Many pension schemes will have missing members to whom benefits are due but cannot be paid as they are not contactable.
As people move house, change their name or change their contact details, they may update as many organisations as they can with their new details. But what happens if they don’t update their pension scheme? Are trustees obliged to try and trace them? And, if so, how proactive do they need to be in doing so?
Some schemes may already include member-tracing exercises as part of any regular data cleansing activities they undertake, in line with The Pension Regulator's (TPR) guidance for ongoing schemes. Others may have carried out tracing exercises in recent years as part of data cleansing on projects such as risk transfers and the implementation of guaranteed minimum pension (GMP) equalisation. For some schemes, the arrival of pensions dashboards will bring into focus the quality of their data and what to do about missing members.

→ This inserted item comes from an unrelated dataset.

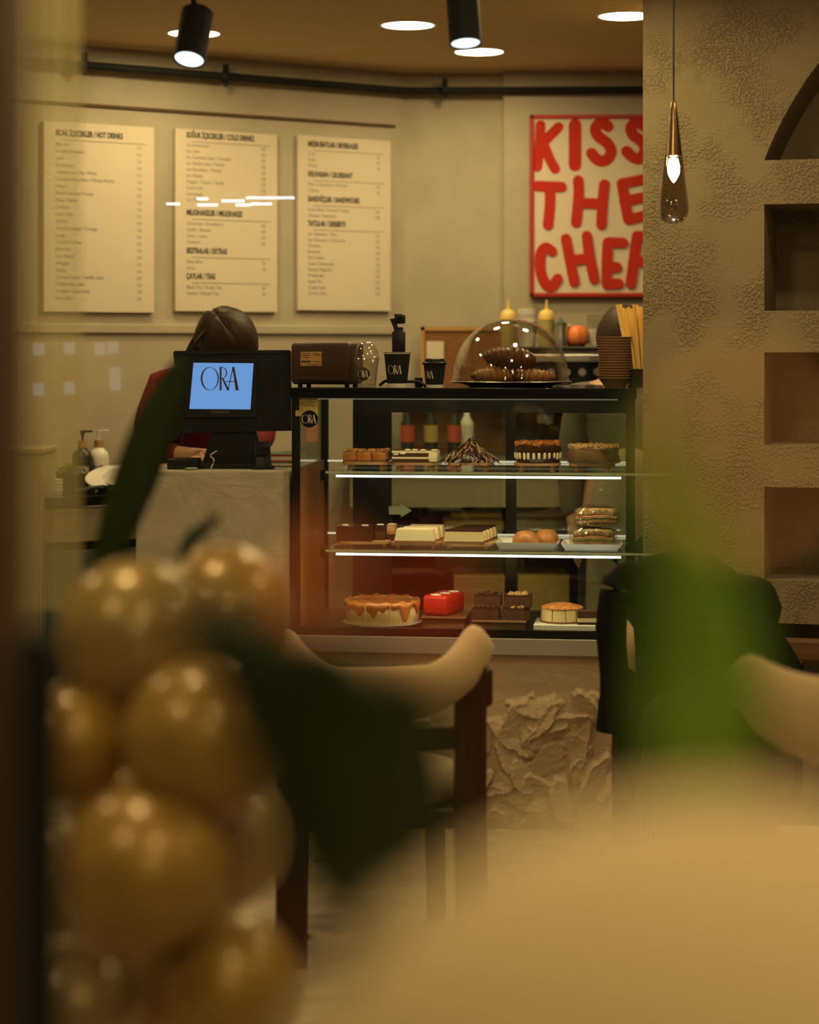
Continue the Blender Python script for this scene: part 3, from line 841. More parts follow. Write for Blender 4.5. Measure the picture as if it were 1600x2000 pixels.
# --- upper shelf
bb = .20
slab_board(718, bb, Z1, .160, .14, 'wooden cake board under the nut caramel bars, first on the upper shelf')
def nuttop(m, n, w_, d, size=.011, round_=False):
    def f(t, z):
        b = B(); bits(b, w_, d, z, n, size, rr, round_); stuff(obj('nut_topping', b, m, t))
    return f
for k, (dx, dy) in enumerate(((-.048, 0), (.0, -.005), (.048, .004))):
    layered('caramel_bar', ['nut caramel bar at the left end of the upper shelf', 'nut caramel bar between two others on the upper shelf', 'nut caramel bar nearest the cream sponge on the upper shelf'][k], 'cake',
            shelf_pt(716, bb, Z1 + ST) + U * dx + N_ * dy, -TH, .045, .10, [('crust', .008, M['crust']), ('filling', .017, M['caramel']), ('topping', .006, M['caramelnut'])], 'nut caramel bars', nuttop(M['caramelnut'], 60, .042, .095))
slab_board(812, bb - .01, Z1, .155, .14, 'wooden cake board under the white cream sponge on the upper shelf')
def spongetop(t, z):
    b = B(); R = []
    for j in range(9): R.append([Vector((-.072 + .144 * i / 16, -.055 + .11 * j / 8, z + .001 + .003 * mnoise.noise((i * .7, j, 2)))) for i in range(17)])
    rings(b, R, False, False); bmesh.ops.solidify(b, geom=b.faces[:], thickness=.003); obj('caramel_glaze', b, M['caramel'], t, True)
    b = B(); box(b, (.062, 0, z / 2 - .001), (.028, .112, z - .004), bev=.004); obj('cream_end', b, M['cream'], t, True)
    b = B()
    for k in range(7): sphere(b, (-.06 + .022 * k + rr.uniform(-.004, .004), -.054, .030 + rr.uniform(-.004, .012)), .007, (1.6, .5, .5), 10, 6)
    obj('cream_smear', b, M['cream'], t, True)
layered('cream_sponge', 'square chocolate sponge with white cream layers on the upper shelf', 'cake', shelf_pt(812, bb - .01, Z1 + ST), -TH, .145, .11,
        [('sponge', .012, M['cocoa']), ('cream_layer', .006, M['cream']), ('sponge', .013, M['cocoa']), ('cream_layer', .007, M['cream'])], None, spongetop)
# chocolate shard pyramid
slab_board(920, bb, Z1, .150, .14, 'wooden cake board under the pile of chocolate shards, centre of the upper shelf')
t = thing('shard_cake', 'pyramid shaped cake covered in dark and pale chocolate shards', 'cake', shelf_pt(918, bb, Z1 + ST), -TH)
b = B(); lathe(b, [(0, 0), (.082, 0), (.075, .012), (.045, .04), (.016, .062), (0, .066)], seg=24, sy=.75); obj('core', b, M['choc'], t, True)
for nm, m, n in (('dark_shards', M['choc'], 150), ('pale_shards', mat('pale_chocolate', (.42, .27, .13), .4), 95)):
    b = B()
    for _ in range(n):
        a = rr.uniform(0, 2 * PI); h = rr.random() ** 1.2; r = .086 * (1 - h) + .005
        p = Vector((r * math.cos(a), r * .75 * math.sin(a), .006 + .062 * h))
        tow = Vector((-math.cos(a) * 1.0, -math.sin(a) * .8, 1.0 + rr.uniform(-.5, .4))); side = Vector((-math.sin(a), math.cos(a), 0)) * rr.uniform(-1, 1)
        d = (tow + side).normalized() * rr.uniform(.012, .024)
        tube(b, [p - d, p, p + d], [.0016, .0026, .0012], 4)
    stuff(obj(nm, b, m, t))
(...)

Should schemes trace missing members? Trustees have a duty to administer their scheme in the best interests of the members. Clearly, they are serving the interests of missing members by taking steps to trace them. Tracing them can also be helpful, as trustees and employers look towards future projects, such as risk transfers, or a scheme’s end-game strategy, as a scheme will remain liable to pay missing members’ benefits whether or not they can be traced.
However, tracing can be time consuming and expensive. It only benefits the missing members so may not be in the interests of the membership as a whole. So what should trustees do?
There is a balance to be struck between seeking to trace missing members in order to pay their benefits to them and managing the scheme’s resources in the interests of the wider membership, particularly where a missing member’s benefits are small.
As with many issues for trustees, the key is to take a proportionate approach. What is proportionate will differ from scheme to scheme. It may depend on the extent of the tracing the scheme has undertaken to date; the size of missing members’ benefits; and the time and cost involved in taking further tracing measures.
Tracing members has traditionally involved placing adverts in local or national newspapers, using a professional tracing agency or consulting the wider membership or the scheme’s employers if appropriate.
But, while those options are still available we are also seeing schemes consider more innovative options such as getting in touch with members through social networking sites or using an employer’s alumni network. These options are potentially more cost effective and, depending on the make-up of a scheme’s membership, may be more likely to yield a response.
Winding up a scheme is a whole topic in itself but when it comes to tracing members prior to a winding up, many of the same considerations as mentioned above will apply.
But, importantly, organisations will also need to understand how to deal with the benefits payable to any members that cannot be traced, and what protections trustees have, or might want to have put in place, to manage the risk of claims from missing members who emerge after a scheme has been wound up.